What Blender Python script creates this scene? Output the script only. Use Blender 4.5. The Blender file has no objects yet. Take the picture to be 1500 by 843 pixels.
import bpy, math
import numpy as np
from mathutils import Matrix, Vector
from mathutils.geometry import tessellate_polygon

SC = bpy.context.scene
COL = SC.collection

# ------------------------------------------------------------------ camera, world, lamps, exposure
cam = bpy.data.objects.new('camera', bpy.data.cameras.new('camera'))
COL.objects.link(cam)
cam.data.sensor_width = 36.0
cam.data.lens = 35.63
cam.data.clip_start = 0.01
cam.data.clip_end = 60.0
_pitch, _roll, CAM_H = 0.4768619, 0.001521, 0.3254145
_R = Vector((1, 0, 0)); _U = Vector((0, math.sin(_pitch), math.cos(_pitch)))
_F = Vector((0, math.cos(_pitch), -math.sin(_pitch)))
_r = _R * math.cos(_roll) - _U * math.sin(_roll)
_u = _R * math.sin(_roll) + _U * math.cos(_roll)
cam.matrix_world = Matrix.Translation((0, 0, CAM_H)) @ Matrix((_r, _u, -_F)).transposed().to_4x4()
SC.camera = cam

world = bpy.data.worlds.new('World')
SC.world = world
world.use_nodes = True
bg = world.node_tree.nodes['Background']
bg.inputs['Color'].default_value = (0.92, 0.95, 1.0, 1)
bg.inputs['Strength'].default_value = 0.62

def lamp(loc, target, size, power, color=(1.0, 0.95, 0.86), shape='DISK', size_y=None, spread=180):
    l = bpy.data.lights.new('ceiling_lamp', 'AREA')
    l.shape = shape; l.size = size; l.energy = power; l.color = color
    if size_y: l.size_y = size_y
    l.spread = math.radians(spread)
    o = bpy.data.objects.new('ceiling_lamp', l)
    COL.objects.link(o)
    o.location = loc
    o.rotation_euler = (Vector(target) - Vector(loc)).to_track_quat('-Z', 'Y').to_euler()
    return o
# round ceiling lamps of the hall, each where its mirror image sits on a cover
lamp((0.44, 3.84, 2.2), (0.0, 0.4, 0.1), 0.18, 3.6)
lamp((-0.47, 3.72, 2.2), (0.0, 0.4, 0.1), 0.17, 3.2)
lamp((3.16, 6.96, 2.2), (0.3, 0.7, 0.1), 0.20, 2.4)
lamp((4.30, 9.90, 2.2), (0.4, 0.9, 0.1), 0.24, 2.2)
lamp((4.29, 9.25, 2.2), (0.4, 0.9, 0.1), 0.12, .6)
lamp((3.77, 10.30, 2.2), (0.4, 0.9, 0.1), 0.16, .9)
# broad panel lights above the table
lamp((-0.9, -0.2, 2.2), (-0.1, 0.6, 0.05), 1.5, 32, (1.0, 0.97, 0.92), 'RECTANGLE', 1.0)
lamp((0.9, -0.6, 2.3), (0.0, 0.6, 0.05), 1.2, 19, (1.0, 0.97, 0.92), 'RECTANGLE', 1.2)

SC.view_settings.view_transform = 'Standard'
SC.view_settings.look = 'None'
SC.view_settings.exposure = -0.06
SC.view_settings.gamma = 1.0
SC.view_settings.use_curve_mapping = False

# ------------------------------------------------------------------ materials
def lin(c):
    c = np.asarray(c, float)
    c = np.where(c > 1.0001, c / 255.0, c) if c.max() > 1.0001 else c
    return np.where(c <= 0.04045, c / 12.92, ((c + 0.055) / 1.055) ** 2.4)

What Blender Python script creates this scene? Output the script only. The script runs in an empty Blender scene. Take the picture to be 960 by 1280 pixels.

* WRITTEN PROBLEM: Extract each line from the listing above, please, and repeat it exactly.

* ANSWER TO THE EXERCISE:
What Blender Python script creates this scene? Output the script only. Use Blender 4.5. The Blender file has no objects yet. Take the picture to be 1500 by 843 pixels.
import bpy, math
import numpy as np
from mathutils import Matrix, Vector
from mathutils.geometry import tessellate_polygon

SC = bpy.context.scene
COL = SC.collection

# ------------------------------------------------------------------ camera, world, lamps, exposure
cam = bpy.data.objects.new('camera', bpy.data.cameras.new('camera'))
COL.objects.link(cam)
cam.data.sensor_width = 36.0
cam.data.lens = 35.63
cam.data.clip_start = 0.01
cam.data.clip_end = 60.0
_pitch, _roll, CAM_H = 0.4768619, 0.001521, 0.3254145
_R = Vector((1, 0, 0)); _U = Vector((0, math.sin(_pitch), math.cos(_pitch)))
_F = Vector((0, math.cos(_pitch), -math.sin(_pitch)))
_r = _R * math.cos(_roll) - _U * math.sin(_roll)
_u = _R * math.sin(_roll) + _U * math.cos(_roll)
cam.matrix_world = Matrix.Translation((0, 0, CAM_H)) @ Matrix((_r, _u, -_F)).transposed().to_4x4()
SC.camera = cam

world = bpy.data.worlds.new('World')
SC.world = world
world.use_nodes = True
bg = world.node_tree.nodes['Background']
bg.inputs['Color'].default_value = (0.92, 0.95, 1.0, 1)
bg.inputs['Strength'].default_value = 0.62

def lamp(loc, target, size, power, color=(1.0, 0.95, 0.86), shape='DISK', size_y=None, spread=180):
    l = bpy.data.lights.new('ceiling_lamp', 'AREA')
    l.shape = shape; l.size = size; l.energy = power; l.color = color
    if size_y: l.size_y = size_y
    l.spread = math.radians(spread)
    o = bpy.data.objects.new('ceiling_lamp', l)
    COL.objects.link(o)
    o.location = loc
    o.rotation_euler = (Vector(target) - Vector(loc)).to_track_quat('-Z', 'Y').to_euler()
    return o
# round ceiling lamps of the hall, each where its mirror image sits on a cover
lamp((0.44, 3.84, 2.2), (0.0, 0.4, 0.1), 0.18, 3.6)
lamp((-0.47, 3.72, 2.2), (0.0, 0.4, 0.1), 0.17, 3.2)
lamp((3.16, 6.96, 2.2), (0.3, 0.7, 0.1), 0.20, 2.4)
lamp((4.30, 9.90, 2.2), (0.4, 0.9, 0.1), 0.24, 2.2)
lamp((4.29, 9.25, 2.2), (0.4, 0.9, 0.1), 0.12, .6)
lamp((3.77, 10.30, 2.2), (0.4, 0.9, 0.1), 0.16, .9)
# broad panel lights above the table
lamp((-0.9, -0.2, 2.2), (-0.1, 0.6, 0.05), 1.5, 32, (1.0, 0.97, 0.92), 'RECTANGLE', 1.0)
lamp((0.9, -0.6, 2.3), (0.0, 0.6, 0.05), 1.2, 19, (1.0, 0.97, 0.92), 'RECTANGLE', 1.2)

SC.view_settings.view_transform = 'Standard'
SC.view_settings.look = 'None'
SC.view_settings.exposure = -0.06
SC.view_settings.gamma = 1.0
SC.view_settings.use_curve_mapping = False

# ------------------------------------------------------------------ materials
def lin(c):
    c = np.asarray(c, float)
    c = np.where(c > 1.0001, c / 255.0, c) if c.max() > 1.0001 else c
    return np.where(c <= 0.04045, c / 12.92, ((c + 0.055) / 1.055) ** 2.4)

What Blender Python script creates this scene? Output the script only. The script runs in an empty Blender scene. Take the picture to be 960 by 1280 pixels.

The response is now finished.